W czasie śnieżnych zim, w tych górach obserwuje się nawet 40-50 tego typu zdarzeń. Miejscami szczególnie narażonymi na schodzenie lawin są: Kocioł Szrenicki, Kocioł Łabskiego Szczytu, Śnieżne Kotły, Czarny Kocioł Jagniątkowski, Kocioł pod Małym Szyszakiem, Kocioł Smogorni, Kocioł Dużego Stawu, Kocioł Małego Stawu, Biały Jar, Kocioł Łomniczki, Obří Důl, Stidniční Jámy, Modrý Důl, Dlouhý Důl, Údolí Bilého Labe, Kotelní Jámy, Labský Důl.
Wiele lawin, które w przeszłości schodziły w Karkonoszach miało niestety tragiczne skutki. Kroniki opisują lawinę z 1700 roku, kiedy w Białym Jarze zginął Samuel Steiner, gospodarz Strzechy Akademickiej. Największy karkonoski wypadek lawinowy zdarzył się 17 marca 1968 roku, także w Białym Jarze, gdy pod zwałami śniegu zginęło 19 osób.
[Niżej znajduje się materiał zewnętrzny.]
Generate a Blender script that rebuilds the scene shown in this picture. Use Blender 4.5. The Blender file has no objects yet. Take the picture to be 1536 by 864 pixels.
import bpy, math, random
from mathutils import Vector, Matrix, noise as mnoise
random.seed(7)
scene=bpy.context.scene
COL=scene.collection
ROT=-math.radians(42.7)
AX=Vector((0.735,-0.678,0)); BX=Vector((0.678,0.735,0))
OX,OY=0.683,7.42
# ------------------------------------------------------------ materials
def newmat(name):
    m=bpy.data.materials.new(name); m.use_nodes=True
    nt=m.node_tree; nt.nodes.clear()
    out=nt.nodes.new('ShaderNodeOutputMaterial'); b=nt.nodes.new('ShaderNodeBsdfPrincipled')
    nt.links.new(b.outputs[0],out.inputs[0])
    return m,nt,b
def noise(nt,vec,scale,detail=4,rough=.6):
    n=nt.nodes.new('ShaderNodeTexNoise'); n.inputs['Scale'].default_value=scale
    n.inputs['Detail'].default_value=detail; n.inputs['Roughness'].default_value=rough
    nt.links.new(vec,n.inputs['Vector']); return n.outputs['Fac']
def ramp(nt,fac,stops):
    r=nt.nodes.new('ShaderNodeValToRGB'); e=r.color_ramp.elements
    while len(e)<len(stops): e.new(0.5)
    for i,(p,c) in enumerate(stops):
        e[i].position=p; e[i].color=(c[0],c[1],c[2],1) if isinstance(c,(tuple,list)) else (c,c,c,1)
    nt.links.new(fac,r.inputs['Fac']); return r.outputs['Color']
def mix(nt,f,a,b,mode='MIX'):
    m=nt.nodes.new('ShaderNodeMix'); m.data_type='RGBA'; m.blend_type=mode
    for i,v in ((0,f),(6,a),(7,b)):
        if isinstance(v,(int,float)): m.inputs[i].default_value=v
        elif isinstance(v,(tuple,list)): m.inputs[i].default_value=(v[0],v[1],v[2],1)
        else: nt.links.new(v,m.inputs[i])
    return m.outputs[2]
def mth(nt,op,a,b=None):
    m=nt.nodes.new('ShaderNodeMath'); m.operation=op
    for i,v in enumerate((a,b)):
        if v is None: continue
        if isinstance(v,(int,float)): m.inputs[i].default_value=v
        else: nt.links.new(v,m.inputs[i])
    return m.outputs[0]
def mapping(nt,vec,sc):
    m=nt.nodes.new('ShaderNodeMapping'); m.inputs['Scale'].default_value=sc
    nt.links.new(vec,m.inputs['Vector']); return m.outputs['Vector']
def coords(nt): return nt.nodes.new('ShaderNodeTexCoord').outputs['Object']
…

W 1998 roku dwóch Czechów zginęło pod lawiną w Labskim Dole. W 2001 roku Polak zginął w Kotle Łomniczki, kolejny w styczniu 2003 w Kotle Małego Stawu. W 2005 roku także w tym kotle pod lawiną zginęło dwóch górskich ratowników. W 2008 czeska narciarka zginęła na stoku Luční hory, polski narciarz w Białym Jarze, a w 2015 czeski narciarz tragicznie zakończył życie w Malej Studniční jámie. W lutym tego roku lawina, która zeszła poniżej Domu Śląskiego zabiła 17 – letniego narciarza. Ostatnią ofiarą karkonoskich lawin jest Czeszka zasypana 14 marca przez zwały śniegu w Czarnym Kotle.